L'Islam comme le Judaïsme prescrivent aux fidèles l'unicité de Dieu, l'interdiction de la consommation de la viande de porc, l'obligation du sacrifice rituel (Kacher – Halal), la circoncision des hommes dès leur jeune âge, la prédication et la propagation de la parole de Dieu dans une société idolâtre. Dans un contexte, endogènement hostile à l'Islam, le Prophète lança sa première offensive contre les impies bédouins tout en ratifiant des accords stratégiques avec ses amis juifs, dont le marchand d'armes Samuel qui fut un allier de poids.

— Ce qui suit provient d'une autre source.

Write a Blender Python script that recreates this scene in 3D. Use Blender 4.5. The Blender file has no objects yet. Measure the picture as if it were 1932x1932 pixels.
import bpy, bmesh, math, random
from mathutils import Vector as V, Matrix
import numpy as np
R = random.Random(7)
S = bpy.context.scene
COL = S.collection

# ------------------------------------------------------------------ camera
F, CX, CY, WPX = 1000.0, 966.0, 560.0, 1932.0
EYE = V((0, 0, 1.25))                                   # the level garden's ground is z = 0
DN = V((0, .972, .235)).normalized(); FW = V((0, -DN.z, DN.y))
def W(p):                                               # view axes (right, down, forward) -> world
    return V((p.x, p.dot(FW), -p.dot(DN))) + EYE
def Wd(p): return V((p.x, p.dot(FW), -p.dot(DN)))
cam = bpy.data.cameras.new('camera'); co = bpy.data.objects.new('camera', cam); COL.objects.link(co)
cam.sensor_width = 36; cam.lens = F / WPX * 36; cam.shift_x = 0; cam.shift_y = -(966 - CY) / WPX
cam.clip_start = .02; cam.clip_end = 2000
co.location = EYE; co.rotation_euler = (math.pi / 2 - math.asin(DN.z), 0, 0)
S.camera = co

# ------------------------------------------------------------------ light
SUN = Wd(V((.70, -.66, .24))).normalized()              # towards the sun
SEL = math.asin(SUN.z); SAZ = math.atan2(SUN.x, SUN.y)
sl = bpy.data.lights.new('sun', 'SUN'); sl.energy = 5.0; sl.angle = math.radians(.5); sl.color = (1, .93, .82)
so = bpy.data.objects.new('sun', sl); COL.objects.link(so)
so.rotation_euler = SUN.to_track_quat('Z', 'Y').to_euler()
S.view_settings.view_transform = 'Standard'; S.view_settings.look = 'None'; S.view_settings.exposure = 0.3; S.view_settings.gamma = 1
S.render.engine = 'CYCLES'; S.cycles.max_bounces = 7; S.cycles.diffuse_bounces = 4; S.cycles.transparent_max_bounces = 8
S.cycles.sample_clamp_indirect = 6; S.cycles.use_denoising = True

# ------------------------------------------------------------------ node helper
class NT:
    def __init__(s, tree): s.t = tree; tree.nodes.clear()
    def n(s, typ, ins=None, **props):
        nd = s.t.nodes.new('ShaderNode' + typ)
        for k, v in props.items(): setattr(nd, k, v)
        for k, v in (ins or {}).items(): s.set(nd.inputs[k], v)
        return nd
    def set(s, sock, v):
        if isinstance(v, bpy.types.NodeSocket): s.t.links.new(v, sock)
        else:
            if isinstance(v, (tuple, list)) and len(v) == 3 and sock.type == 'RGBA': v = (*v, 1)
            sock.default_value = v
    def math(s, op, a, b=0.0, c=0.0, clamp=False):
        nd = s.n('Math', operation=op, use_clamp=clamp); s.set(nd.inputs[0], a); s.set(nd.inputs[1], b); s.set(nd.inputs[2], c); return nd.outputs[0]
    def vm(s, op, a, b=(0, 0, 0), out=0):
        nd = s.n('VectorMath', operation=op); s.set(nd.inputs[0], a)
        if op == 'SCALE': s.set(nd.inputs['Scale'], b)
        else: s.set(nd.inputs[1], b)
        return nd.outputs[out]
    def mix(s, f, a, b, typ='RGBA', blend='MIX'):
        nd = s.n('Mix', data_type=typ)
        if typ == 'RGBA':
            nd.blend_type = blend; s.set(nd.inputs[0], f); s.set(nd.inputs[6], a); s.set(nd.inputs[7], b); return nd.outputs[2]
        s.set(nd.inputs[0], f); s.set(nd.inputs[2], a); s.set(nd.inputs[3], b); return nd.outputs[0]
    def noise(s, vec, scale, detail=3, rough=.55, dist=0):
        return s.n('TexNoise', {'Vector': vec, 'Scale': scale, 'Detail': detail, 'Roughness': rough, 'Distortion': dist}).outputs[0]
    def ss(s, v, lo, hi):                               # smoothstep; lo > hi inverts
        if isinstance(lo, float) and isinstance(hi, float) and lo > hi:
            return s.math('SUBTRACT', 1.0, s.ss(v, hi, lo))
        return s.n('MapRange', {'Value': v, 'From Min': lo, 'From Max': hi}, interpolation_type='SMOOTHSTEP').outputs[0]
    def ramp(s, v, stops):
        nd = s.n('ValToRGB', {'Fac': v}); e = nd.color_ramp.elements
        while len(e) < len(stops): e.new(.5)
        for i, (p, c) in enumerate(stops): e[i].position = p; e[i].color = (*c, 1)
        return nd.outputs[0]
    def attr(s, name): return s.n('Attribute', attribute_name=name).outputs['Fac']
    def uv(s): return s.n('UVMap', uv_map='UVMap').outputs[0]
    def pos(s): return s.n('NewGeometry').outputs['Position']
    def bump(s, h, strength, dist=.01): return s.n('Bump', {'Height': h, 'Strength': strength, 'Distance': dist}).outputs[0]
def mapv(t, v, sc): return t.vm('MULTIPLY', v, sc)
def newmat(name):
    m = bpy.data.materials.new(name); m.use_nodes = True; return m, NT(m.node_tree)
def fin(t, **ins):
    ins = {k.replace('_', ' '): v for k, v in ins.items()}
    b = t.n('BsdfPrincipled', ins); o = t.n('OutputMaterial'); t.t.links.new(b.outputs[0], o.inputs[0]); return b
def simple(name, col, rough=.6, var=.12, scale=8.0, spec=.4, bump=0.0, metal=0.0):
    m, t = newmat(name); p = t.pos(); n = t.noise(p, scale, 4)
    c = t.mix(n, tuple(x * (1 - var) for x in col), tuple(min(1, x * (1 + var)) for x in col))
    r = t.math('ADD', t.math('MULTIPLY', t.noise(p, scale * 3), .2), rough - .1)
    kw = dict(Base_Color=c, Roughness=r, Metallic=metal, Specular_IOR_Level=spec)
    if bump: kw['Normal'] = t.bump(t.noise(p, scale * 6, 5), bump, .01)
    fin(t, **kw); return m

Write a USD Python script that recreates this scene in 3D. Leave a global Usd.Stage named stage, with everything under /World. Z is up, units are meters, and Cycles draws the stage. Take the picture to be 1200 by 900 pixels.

En dépit des étendues territoriales des quatre régions, leur soumission au pouvoir central de Médine et plus tard à Damas n'a demandé que trente ans. En revanche, l'islamisation et la soumission du Maghreb se sont étalées sur plus de soixante-dix ans. L'absence de pouvoir politique et militaire étatisé en Palestine facilita la tâche aux musulmans, qui se sont approprié les villes emblématiques, notamment Al-Qods, devenue dès lors le troisième lieu saint de L'Islam. La poussée de l'Islam vers l'Ouest s'est heurtée à de nouvelles difficultés d'ordre topographique, linguistique, anthropologique et identitaire de nature à freiner ou à ralentir la progression des troupes arabo-musulmanes. La population berbère s'étant habituée aux vagues successives d'invasion, s'est battue contre les effets indirects de l'islamisation. Le Khalife Omeyyade trouva la parade politique pour contenir, voir anéantir cette résistance. Ce fut le projet de la conquête de l'Espagne par un chef de guerre berbère. Pour la première fois de l'histoire, les deux religions se trouvent en terre chrétienne loin de leur berceau historique respectif. Les musulmans se sont installés dans une Andalousie transformée, au fil du temps, en asile où la tolérance, le savoir-vivre, les auditoires scientifiques attiraient la noblesse citadine chrétienne en quête de raffinement et les savants européens persécutés par une Eglise inquisitoire.

L'assimilation de Juifs européens conduisait, au fil du temps, à l'émergence de Juifs Arabisés (sépharades) imbriqués dans le corps social et linguistique arabo-musulman. Cette cohabitation durera près de sept siècles jusqu'à la chute de la dernière enclave musulmane en Espagne. L'offensive des troupes de la reine Isabelle et les changements géopolitiques suite à la découverte des Amériques furent deux évènements majeurs dans le destin islamo-juif d'Andalousie. L'Espagne chrétienne triomphante ne pouvait tolérer sur ses territoires conquis la présence de religions autres que celle du Christ. Ce fut le début du terrible processus de l'Inquisition. Dans une Espagne revitalisée par les Croisades, dopée par la découverte de Christophe Colomb et purifiée par la chute du royaume de Cordoue, les Juifs et les Musulmans n'avaient guère le choix que de se replier sur le Maghreb. La France post-guerre est sortie affaiblie, déconsidérée et profondément marquée par les stigmates de la collaboration pendant qu'un air de liberté ne cessa de souffler sur les dunes de Tunisie, les Aurès d'Algérie et l'Atlas du Maroc. Les Juifs trouvaient peu de places dans cette dichotomie monothéiste qui sonna le début de la fin de cette cohabitation séculaire entre les fils d'Abraham.

La rupture entre Juifs et Musulmans atteint son point critique au moment de la guerre d'Algérie où l'écrasante majorité des juifs se prononçaient pour une Algérie française, alors que le vent de l'indépendance ne cessa de repousser les limites d'un empire colonial agonisant.
Pendant ce temps, les juifs du Maghreb ont été tiraillés par l'attachement à leurs racines maghrébines, leur pays adoptif : la France et leur Etat de cœur naissant, Israël. L'érosion, accélérée par le conflit au Proche-Orient, a fini par ronger cet héritage de l'Histoire de l'humanité.